Data provided:
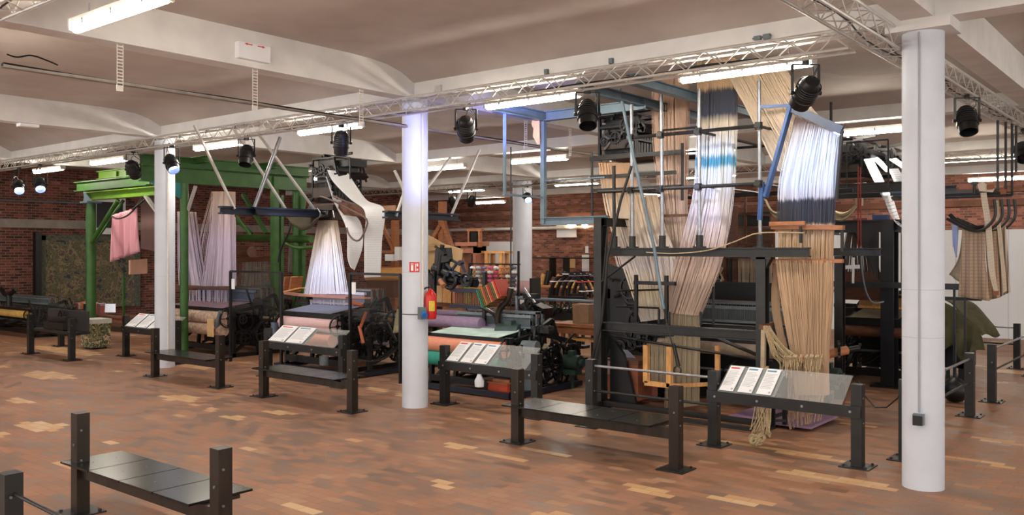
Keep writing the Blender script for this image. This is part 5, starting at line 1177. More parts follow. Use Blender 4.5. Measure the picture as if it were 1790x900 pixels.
loom_body(L1, P(300, 560, y=1.6).x, P(403, 560, y=1.6).x, 1.6, 3.4, 1.12, mat('flower_cloth', (186, 158, 140), .8, 0, .35, 16), mat('flower_cloth', (186, 158, 140)), mat('dusky_weft', (128, 104, 118), .7, 0, .2, 12), 1, 61, mat('blue_reed', (88, 96, 120), .6, 0, .3, 40), 6, cloth_r=.13)
st = MB(); strands(st, [P(322, 507, y=2.0), P(322, 530, y=2.0)], [P(398, 507, y=2.0), P(398, 530, y=2.0)], 90, 3, .005, depth=.08, layers=1); build('heddle_cords', st, Ylil, L1)
q = P(368, 598, y=1.3); tag(build('brown_paper_bag', MB().box((q.x, 1.3, .62), (.2, .03, .36), 0).box((q.x+.03, 1.28, .47), (.04, .01, .04)), CARDB), 'brown paper tag hanging at the right end of the green loom bench', 'paper')
build('small_lamp', MB().cyl(P(378, 570, y=1.4), P(386, 545, y=1.4), .05, 10), GREYM, L1)
# pink cloth and board strip hung on the frame
hc2 = T('pink_cloth', 'pink pleated cloth hanging from a hoop under the green frame', 'cloth', (-11, 1, 2.5))
build('cloth', sheet(MB(), YR(1.0, (196, 376), (194, 415), (192, 458)), YR(1.4, (240, 362), (242, 410), (245, 440)), 40, 14, .05, 5), stripe_mat('pink_rib', (208, 150, 160), (188, 128, 140), 0, .14, .3), hc2, thick=.012)
build('hoop', MB().tube(resample([P(195, 378, y=.95), P(206, 382, y=.95), P(222, 377, y=1.0), P(235, 365, y=1.1), P(244, 352, y=1.2), P(244, 345, y=1.2)], 18), .02, 6), IRON, hc2)
build('arm', MB().cyl(P(232, 366, y=1.05), P(258, 345, y=1.15), .02, 8), IRON, hc2)
tag(build('board_strip', MB().prism([P(x, y, y=2.3) for x, y in ((246, 345), (282, 345), (282, 442), (246, 434))], (0, .02, 0)), mat('grey_rose_cloth', (120, 92, 88), .8, 0, .25, 3, (30, 30, 1))), 'dusky cloth panel hanging between the pink cloth and the column', 'cloth')
tag(build('cardboard_sheet', MB().prism([P(x, y, y=2.2) for x, y in ((225, 455), (257, 452), (257, 478), (225, 480))], (0, .02, 0)), mat('plain_tan_board', (156, 116, 96), .8, 0, .1, 5)), 'small tan board under the pink cloth', 'board')
sc_ = T('wall_screen', 'white edged dark screen on the wall behind the green corner column', 'screen', (-18.9, 6, 2.5))
qa, qb = P(166, 352, x=-18.7), P(193, 404, x=-18.7)
build('frame', MB().rng(-18.85, -18.7, qa.y-.1, qb.y+.5, qb.z-.1, qa.z+.15), SHEET, sc_, smooth=False)
build('screen', MB().rng(-18.7, -18.68, qa.y+.05, qb.y+.4, qb.z+.1, qa.z), BLACKP, sc_, smooth=False)
# tapestry
tp_ = T('tapestry', 'large dark leafy tapestry hanging on the left brick wall', 'tapestry', (-18.8, 4.4, .5))
ta, tb = P(74, 420, x=-18.8).y, P(240, 420, x=-18.8).y
build('weave', MB().rng(-18.84, -18.80, ta, tb, .4, 2.62), TAPM, tp_)
build('border', MB().rng(-18.85, -18.79, ta-.1, ta+.1, .38, 2.66).rng(-18.85, -18.79, tb-.1, tb+.1, .38, 2.66).rng(-18.85, -18.79, ta-.1, tb+.1, 2.52, 2.68), TAPB, tp_)
tag(build('wall_post', MB().rng(-18.8, -18.6, P(60, 420, x=-18.7).y, P(70, 420, x=-18.7).y, 0, 2.75), BLACKP), 'black upright at the left edge of the tapestry', 'post')
tag(build('wall_cable', MB().cyl((-18.8, -12, 3.62), (-18.8, 8, 3.70), .03, 6), GREYM), 'pale pipe running along the top of the left brick wall', 'pipe')
# display case, table with books, upholstered pouf
dc = T('display_case', 'glass display case on steel posts at the far left', 'display case', (-10, -.1, 0))
for x, y in ((-10.93, -.68), (-9.05, -.67)): post(x, y, dc)

build('case_bottom', MB().rng(-10.93, -9.05, -.66, -.3, .50, .55), STEEL, dc, smooth=False)
build('case_back', MB().rng(-10.9, -9.08, -.34, -.30, .55, .96), mat('case_backing', (52, 46, 44), .7, 0, .3, 6), dc, smooth=False)
gl = MB().rng(-10.88, -9.1, -.67, -.66, .55, 1.06).rng(-9.11, -9.1, -.66, -.3, .55, 1.06).rng(-10.88, -9.1, -.66, -.3, 1.06, 1.07); build('glass_cover', gl, PANE, dc, smooth=False)
build('exhibit', MB().box((-10.1, -.48, .63), (.9, .2, .14)).cyl((-10.4, -.5, .75), (-9.6, -.5, .78), .06, 12).wheel((-10.0, -.45, .85), (0, 1, 0), .12, .04, 5, 18, .03, .04), STEELB, dc)
barrier([(-11.92, .39)], 'lone barrier post behind the glass display case', [])
tb_ = T('narrow_table', 'dark narrow table carrying books beside the tapestry', 'table', (-11, 3, 0))
ty = 3.0; x0_, x1_2 = P(128, 552, y=ty).x, P(240, 552, y=ty).x; tz = P(180, 548, y=ty).z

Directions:
Every line above should be returned exactly; the pictures stay out.

Expected answer:
Keep writing the Blender script for this image. This is part 5, starting at line 1177. More parts follow. Use Blender 4.5. Measure the picture as if it were 1790x900 pixels.
loom_body(L1, P(300, 560, y=1.6).x, P(403, 560, y=1.6).x, 1.6, 3.4, 1.12, mat('flower_cloth', (186, 158, 140), .8, 0, .35, 16), mat('flower_cloth', (186, 158, 140)), mat('dusky_weft', (128, 104, 118), .7, 0, .2, 12), 1, 61, mat('blue_reed', (88, 96, 120), .6, 0, .3, 40), 6, cloth_r=.13)
st = MB(); strands(st, [P(322, 507, y=2.0), P(322, 530, y=2.0)], [P(398, 507, y=2.0), P(398, 530, y=2.0)], 90, 3, .005, depth=.08, layers=1); build('heddle_cords', st, Ylil, L1)
q = P(368, 598, y=1.3); tag(build('brown_paper_bag', MB().box((q.x, 1.3, .62), (.2, .03, .36), 0).box((q.x+.03, 1.28, .47), (.04, .01, .04)), CARDB), 'brown paper tag hanging at the right end of the green loom bench', 'paper')
build('small_lamp', MB().cyl(P(378, 570, y=1.4), P(386, 545, y=1.4), .05, 10), GREYM, L1)
# pink cloth and board strip hung on the frame
hc2 = T('pink_cloth', 'pink pleated cloth hanging from a hoop under the green frame', 'cloth', (-11, 1, 2.5))
build('cloth', sheet(MB(), YR(1.0, (196, 376), (194, 415), (192, 458)), YR(1.4, (240, 362), (242, 410), (245, 440)), 40, 14, .05, 5), stripe_mat('pink_rib', (208, 150, 160), (188, 128, 140), 0, .14, .3), hc2, thick=.012)
build('hoop', MB().tube(resample([P(195, 378, y=.95), P(206, 382, y=.95), P(222, 377, y=1.0), P(235, 365, y=1.1), P(244, 352, y=1.2), P(244, 345, y=1.2)], 18), .02, 6), IRON, hc2)
build('arm', MB().cyl(P(232, 366, y=1.05), P(258, 345, y=1.15), .02, 8), IRON, hc2)
tag(build('board_strip', MB().prism([P(x, y, y=2.3) for x, y in ((246, 345), (282, 345), (282, 442), (246, 434))], (0, .02, 0)), mat('grey_rose_cloth', (120, 92, 88), .8, 0, .25, 3, (30, 30, 1))), 'dusky cloth panel hanging between the pink cloth and the column', 'cloth')
tag(build('cardboard_sheet', MB().prism([P(x, y, y=2.2) for x, y in ((225, 455), (257, 452), (257, 478), (225, 480))], (0, .02, 0)), mat('plain_tan_board', (156, 116, 96), .8, 0, .1, 5)), 'small tan board under the pink cloth', 'board')
sc_ = T('wall_screen', 'white edged dark screen on the wall behind the green corner column', 'screen', (-18.9, 6, 2.5))
qa, qb = P(166, 352, x=-18.7), P(193, 404, x=-18.7)
build('frame', MB().rng(-18.85, -18.7, qa.y-.1, qb.y+.5, qb.z-.1, qa.z+.15), SHEET, sc_, smooth=False)
build('screen', MB().rng(-18.7, -18.68, qa.y+.05, qb.y+.4, qb.z+.1, qa.z), BLACKP, sc_, smooth=False)
# tapestry
tp_ = T('tapestry', 'large dark leafy tapestry hanging on the left brick wall', 'tapestry', (-18.8, 4.4, .5))
ta, tb = P(74, 420, x=-18.8).y, P(240, 420, x=-18.8).y
build('weave', MB().rng(-18.84, -18.80, ta, tb, .4, 2.62), TAPM, tp_)
build('border', MB().rng(-18.85, -18.79, ta-.1, ta+.1, .38, 2.66).rng(-18.85, -18.79, tb-.1, tb+.1, .38, 2.66).rng(-18.85, -18.79, ta-.1, tb+.1, 2.52, 2.68), TAPB, tp_)
tag(build('wall_post', MB().rng(-18.8, -18.6, P(60, 420, x=-18.7).y, P(70, 420, x=-18.7).y, 0, 2.75), BLACKP), 'black upright at the left edge of the tapestry', 'post')
tag(build('wall_cable', MB().cyl((-18.8, -12, 3.62), (-18.8, 8, 3.70), .03, 6), GREYM), 'pale pipe running along the top of the left brick wall', 'pipe')
# display case, table with books, upholstered pouf
dc = T('display_case', 'glass display case on steel posts at the far left', 'display case', (-10, -.1, 0))
for x, y in ((-10.93, -.68), (-9.05, -.67)): post(x, y, dc)

build('case_bottom', MB().rng(-10.93, -9.05, -.66, -.3, .50, .55), STEEL, dc, smooth=False)
build('case_back', MB().rng(-10.9, -9.08, -.34, -.30, .55, .96), mat('case_backing', (52, 46, 44), .7, 0, .3, 6), dc, smooth=False)
gl = MB().rng(-10.88, -9.1, -.67, -.66, .55, 1.06).rng(-9.11, -9.1, -.66, -.3, .55, 1.06).rng(-10.88, -9.1, -.66, -.3, 1.06, 1.07); build('glass_cover', gl, PANE, dc, smooth=False)
build('exhibit', MB().box((-10.1, -.48, .63), (.9, .2, .14)).cyl((-10.4, -.5, .75), (-9.6, -.5, .78), .06, 12).wheel((-10.0, -.45, .85), (0, 1, 0), .12, .04, 5, 18, .03, .04), STEELB, dc)
barrier([(-11.92, .39)], 'lone barrier post behind the glass display case', [])
tb_ = T('narrow_table', 'dark narrow table carrying books beside the tapestry', 'table', (-11, 3, 0))
ty = 3.0; x0_, x1_2 = P(128, 552, y=ty).x, P(240, 552, y=ty).x; tz = P(180, 548, y=ty).z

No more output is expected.